**What the task requires**
Transcribe only the lines from the line with "Continue the Blender" through the line with "tt = (q + 1) / m", exactly, counting both of those lines as part of the stretch.

──────────────────────────────

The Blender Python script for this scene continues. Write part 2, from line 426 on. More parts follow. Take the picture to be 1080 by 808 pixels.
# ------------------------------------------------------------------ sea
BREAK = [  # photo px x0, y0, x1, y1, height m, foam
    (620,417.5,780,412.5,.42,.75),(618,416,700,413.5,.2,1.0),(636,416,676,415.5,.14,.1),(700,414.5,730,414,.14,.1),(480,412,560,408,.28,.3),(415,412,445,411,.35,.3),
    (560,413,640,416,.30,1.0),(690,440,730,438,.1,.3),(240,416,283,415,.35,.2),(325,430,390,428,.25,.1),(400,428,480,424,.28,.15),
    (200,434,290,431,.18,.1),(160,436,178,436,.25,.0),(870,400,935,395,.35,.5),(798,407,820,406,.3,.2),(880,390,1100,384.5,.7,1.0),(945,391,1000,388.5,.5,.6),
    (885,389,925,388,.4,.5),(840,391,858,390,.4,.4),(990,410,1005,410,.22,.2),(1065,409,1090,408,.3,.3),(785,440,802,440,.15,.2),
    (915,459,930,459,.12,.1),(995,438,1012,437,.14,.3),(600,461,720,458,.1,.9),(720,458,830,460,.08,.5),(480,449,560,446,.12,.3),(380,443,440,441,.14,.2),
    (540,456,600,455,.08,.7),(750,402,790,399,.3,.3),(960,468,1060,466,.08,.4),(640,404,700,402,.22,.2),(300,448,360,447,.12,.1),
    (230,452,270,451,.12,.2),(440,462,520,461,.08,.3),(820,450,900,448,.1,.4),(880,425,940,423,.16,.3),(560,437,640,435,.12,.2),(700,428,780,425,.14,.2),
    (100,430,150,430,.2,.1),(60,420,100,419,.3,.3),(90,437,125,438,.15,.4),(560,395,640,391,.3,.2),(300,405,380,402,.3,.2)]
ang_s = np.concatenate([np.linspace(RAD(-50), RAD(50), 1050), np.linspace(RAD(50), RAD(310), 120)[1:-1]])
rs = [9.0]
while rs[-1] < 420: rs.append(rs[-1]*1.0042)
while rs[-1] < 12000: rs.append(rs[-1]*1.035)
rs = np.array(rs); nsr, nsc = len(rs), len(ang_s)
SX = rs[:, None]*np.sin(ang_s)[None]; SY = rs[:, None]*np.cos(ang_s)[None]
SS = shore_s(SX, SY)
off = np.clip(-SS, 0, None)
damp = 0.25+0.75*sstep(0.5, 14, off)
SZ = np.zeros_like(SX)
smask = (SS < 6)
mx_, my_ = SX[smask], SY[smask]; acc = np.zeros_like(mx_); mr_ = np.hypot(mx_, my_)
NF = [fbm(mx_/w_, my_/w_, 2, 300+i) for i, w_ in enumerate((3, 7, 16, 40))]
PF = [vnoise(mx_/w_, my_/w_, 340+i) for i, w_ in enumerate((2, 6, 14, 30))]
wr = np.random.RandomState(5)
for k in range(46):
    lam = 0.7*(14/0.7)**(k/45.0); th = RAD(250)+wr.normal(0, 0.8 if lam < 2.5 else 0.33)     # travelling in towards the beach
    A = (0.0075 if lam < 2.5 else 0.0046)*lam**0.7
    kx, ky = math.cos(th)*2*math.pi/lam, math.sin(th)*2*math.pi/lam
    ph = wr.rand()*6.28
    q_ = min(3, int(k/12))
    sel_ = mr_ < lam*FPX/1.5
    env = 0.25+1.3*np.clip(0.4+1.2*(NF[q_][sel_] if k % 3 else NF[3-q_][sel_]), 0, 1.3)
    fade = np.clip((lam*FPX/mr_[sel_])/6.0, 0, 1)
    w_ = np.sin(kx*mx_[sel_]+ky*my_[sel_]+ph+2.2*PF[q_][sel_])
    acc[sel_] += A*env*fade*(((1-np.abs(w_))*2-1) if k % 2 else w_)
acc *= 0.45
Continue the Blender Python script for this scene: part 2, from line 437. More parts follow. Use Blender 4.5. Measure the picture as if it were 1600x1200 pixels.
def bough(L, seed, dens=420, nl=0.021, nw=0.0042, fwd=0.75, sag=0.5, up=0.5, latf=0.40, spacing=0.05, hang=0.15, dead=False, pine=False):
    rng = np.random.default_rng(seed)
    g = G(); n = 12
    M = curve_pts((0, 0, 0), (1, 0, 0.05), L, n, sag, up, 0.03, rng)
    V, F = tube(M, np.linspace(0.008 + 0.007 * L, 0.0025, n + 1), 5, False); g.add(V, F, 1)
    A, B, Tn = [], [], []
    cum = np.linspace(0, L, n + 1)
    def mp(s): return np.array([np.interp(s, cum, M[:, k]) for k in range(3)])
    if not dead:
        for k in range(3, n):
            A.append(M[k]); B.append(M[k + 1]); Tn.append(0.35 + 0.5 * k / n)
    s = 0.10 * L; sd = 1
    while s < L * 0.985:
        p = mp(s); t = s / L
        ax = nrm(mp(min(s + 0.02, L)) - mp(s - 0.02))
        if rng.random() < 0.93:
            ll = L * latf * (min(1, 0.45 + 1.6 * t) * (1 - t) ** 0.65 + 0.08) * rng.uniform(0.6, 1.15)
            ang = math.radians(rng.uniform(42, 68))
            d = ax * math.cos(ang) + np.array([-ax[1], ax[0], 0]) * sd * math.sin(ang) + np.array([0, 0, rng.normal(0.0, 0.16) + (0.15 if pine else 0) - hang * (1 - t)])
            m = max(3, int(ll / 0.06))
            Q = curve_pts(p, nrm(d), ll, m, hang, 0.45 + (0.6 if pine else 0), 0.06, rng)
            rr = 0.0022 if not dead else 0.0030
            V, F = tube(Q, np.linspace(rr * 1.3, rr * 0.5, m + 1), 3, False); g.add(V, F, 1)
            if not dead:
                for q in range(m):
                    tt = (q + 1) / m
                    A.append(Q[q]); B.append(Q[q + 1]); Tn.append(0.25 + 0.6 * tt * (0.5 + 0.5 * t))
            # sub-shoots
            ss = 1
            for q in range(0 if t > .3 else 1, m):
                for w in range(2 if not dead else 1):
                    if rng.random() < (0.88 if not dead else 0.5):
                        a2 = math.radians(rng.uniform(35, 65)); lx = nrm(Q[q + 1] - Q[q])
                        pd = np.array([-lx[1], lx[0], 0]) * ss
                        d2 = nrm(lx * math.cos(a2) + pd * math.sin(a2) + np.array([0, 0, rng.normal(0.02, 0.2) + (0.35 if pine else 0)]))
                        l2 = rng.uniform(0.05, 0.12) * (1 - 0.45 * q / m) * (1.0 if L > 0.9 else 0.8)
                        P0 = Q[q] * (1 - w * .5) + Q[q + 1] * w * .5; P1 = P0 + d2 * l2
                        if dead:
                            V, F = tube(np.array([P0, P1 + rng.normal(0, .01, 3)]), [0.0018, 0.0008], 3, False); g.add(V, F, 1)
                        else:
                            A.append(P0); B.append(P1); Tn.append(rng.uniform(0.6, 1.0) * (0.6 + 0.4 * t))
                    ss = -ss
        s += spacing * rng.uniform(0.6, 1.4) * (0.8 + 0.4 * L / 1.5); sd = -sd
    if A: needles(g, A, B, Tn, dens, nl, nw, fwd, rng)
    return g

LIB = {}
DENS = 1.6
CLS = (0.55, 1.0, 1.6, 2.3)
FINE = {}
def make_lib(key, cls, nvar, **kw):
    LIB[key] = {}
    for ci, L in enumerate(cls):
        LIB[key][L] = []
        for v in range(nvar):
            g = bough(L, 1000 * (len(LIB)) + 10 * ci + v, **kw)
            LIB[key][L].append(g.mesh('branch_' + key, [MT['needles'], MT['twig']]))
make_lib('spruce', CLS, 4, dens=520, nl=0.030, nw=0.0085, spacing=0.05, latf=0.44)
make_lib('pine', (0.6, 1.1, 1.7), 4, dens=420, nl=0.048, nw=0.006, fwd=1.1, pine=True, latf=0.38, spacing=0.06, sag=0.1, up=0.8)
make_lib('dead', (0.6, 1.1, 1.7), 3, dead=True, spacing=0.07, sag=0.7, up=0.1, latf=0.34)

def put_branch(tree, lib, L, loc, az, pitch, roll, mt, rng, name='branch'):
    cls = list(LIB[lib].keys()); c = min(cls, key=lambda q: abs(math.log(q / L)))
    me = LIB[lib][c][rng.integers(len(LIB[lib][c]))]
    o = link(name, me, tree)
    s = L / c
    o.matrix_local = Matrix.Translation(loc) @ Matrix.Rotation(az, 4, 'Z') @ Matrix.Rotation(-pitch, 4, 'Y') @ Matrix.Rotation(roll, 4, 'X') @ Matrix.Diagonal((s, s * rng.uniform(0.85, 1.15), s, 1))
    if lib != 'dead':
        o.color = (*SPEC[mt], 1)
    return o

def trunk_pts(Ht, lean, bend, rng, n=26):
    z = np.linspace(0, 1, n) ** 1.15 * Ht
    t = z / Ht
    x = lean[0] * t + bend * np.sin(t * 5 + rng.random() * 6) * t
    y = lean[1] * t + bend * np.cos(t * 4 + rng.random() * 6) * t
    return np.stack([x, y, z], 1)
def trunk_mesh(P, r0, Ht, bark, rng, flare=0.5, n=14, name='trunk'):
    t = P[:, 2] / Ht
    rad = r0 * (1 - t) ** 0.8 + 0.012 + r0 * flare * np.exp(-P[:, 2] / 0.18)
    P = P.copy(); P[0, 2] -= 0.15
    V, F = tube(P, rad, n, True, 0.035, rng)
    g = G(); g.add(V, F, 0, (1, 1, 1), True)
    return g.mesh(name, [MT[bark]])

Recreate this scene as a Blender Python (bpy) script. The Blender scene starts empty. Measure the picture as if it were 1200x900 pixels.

──────────────────────────────

**Complete answer**
Continue the Blender Python script for this scene: part 2, from line 437. More parts follow. Use Blender 4.5. Measure the picture as if it were 1600x1200 pixels.
def bough(L, seed, dens=420, nl=0.021, nw=0.0042, fwd=0.75, sag=0.5, up=0.5, latf=0.40, spacing=0.05, hang=0.15, dead=False, pine=False):
    rng = np.random.default_rng(seed)
    g = G(); n = 12
    M = curve_pts((0, 0, 0), (1, 0, 0.05), L, n, sag, up, 0.03, rng)
    V, F = tube(M, np.linspace(0.008 + 0.007 * L, 0.0025, n + 1), 5, False); g.add(V, F, 1)
    A, B, Tn = [], [], []
    cum = np.linspace(0, L, n + 1)
    def mp(s): return np.array([np.interp(s, cum, M[:, k]) for k in range(3)])
    if not dead:
        for k in range(3, n):
            A.append(M[k]); B.append(M[k + 1]); Tn.append(0.35 + 0.5 * k / n)
    s = 0.10 * L; sd = 1
    while s < L * 0.985:
        p = mp(s); t = s / L
        ax = nrm(mp(min(s + 0.02, L)) - mp(s - 0.02))
        if rng.random() < 0.93:
            ll = L * latf * (min(1, 0.45 + 1.6 * t) * (1 - t) ** 0.65 + 0.08) * rng.uniform(0.6, 1.15)
            ang = math.radians(rng.uniform(42, 68))
            d = ax * math.cos(ang) + np.array([-ax[1], ax[0], 0]) * sd * math.sin(ang) + np.array([0, 0, rng.normal(0.0, 0.16) + (0.15 if pine else 0) - hang * (1 - t)])
            m = max(3, int(ll / 0.06))
            Q = curve_pts(p, nrm(d), ll, m, hang, 0.45 + (0.6 if pine else 0), 0.06, rng)
            rr = 0.0022 if not dead else 0.0030
            V, F = tube(Q, np.linspace(rr * 1.3, rr * 0.5, m + 1), 3, False); g.add(V, F, 1)
            if not dead:
                for q in range(m):
                    tt = (q + 1) / m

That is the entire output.